In der arbeitsrechtlichen Praxis sorgt die Kündigung schwerbehinderter Arbeitnehmer während der Probezeit immer wieder für Verwirrung. Ein aktueller Fall zeigt exemplarisch, wie wichtig es ist, die klare Rechtslage zu kennen und anzuwenden.
Der Fall: Verwirrung um eine Kündigung
Ein Schwerbehinderter wurde während seiner Probezeit gekündigt. Zunächst entstanden nach der Klage des Arbeitnehmers Unsicherheiten über die Wirksamkeit dieser Kündigung, da der besondere Kündigungsschutz für schwerbehinderte Menschen nach § 168 SGB IX grundsätzlich eine vorherige Zustimmung des Integrationsamtes erfordert. Diese Verwirrung bei Fachrichtern ist nicht wirklich nachvollziehbar und führt zu einem falschen Verständnis der Rechtslage.
Die Rechtslage: Probezeit geht vor
Die Kündigung war und ist wirksam, urteilte korrekt und letztinstanzlich das BAG (BAG, Az.: 2 AZR 178/24; Vorinstanz: LAG Thüringen, Az.: 1 Sa 201/23).

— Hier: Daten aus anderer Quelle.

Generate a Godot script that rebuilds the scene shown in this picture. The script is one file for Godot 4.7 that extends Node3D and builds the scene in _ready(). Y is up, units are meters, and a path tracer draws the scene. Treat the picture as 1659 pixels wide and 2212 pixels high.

Dies ergibt sich aus der eindeutigen gesetzlichen Regelung in § 168 Abs. 1 SGB IX, wonach der besondere Kündigungsschutz schwerbehinderter Menschen nicht während der ersten sechs Monate des Arbeitsverhältnisses gilt.
„Die Kündigung des Arbeitsverhältnisses eines schwerbehinderten Menschen durch den Arbeitgeber bedarf der vorherigen Zustimmung des Integrationsamtes. Dies gilt nicht […] während der ersten sechs Monate des Bestehens des Arbeitsverhältnisses.“
Diese Regelung bedeutet konkret, dass in den ersten sechs Monaten der Arbeitgeber keine Zustimmung des Integrationsamtes benötigt. Der allgemeine Probezeitkündigungsschutz nach § 622 Abs. 3 BGB gilt auch für schwerbehinderte Arbeitnehmer, eine Kündigung ist daher mit der normalen zweiwöchigen Kündigungsfrist möglich.
Die Ausnahme während der ersten sechs Monate hat ihren Grund: Sie soll verhindern, dass Arbeitgeber aus Furcht vor dem besonderen Kündigungsschutz auf die Einstellung schwerbehinderter Menschen verzichten. Das Gesetz schafft hier einen ausgewogenen Interessenausgleich zwischen dem Schutz schwerbehinderter Arbeitnehmer und den berechtigten Interessen der Arbeitgeber.
Bedeutung für Arbeitgeber
- Eine Kündigung in den ersten sechs Monaten ohne Zustimmung des Integrationsamtes ist möglich.
- Dennoch sind die allgemeinen arbeitsrechtlichen Grundsätze zu beachten.
- Eine sachgrundlose Kündigung während der Probezeit ist und bleibt zulässig.
- (Erst) Nach Ablauf der sechs Monate greift der besondere Kündigungsschutz vollumfänglich.
Eigentlich war der Fall klar …
Die anfängliche Verwirrung um die Wirksamkeit der Kündigung zeigt, wie wichtig es ist, die gesetzlichen Bestimmungen genau zu kennen (oder nachzulesen), denn § 168 SGB IX regelt die Situation eindeutig. Diese klare Regelung schafft Rechtssicherheit für beide Seiten. Arbeitgeber können sich darauf verlassen, dass Probezeit-Kündigungen auch bei schwerbehinderten Arbeitnehmern nach den allgemeinen Regeln möglich sind.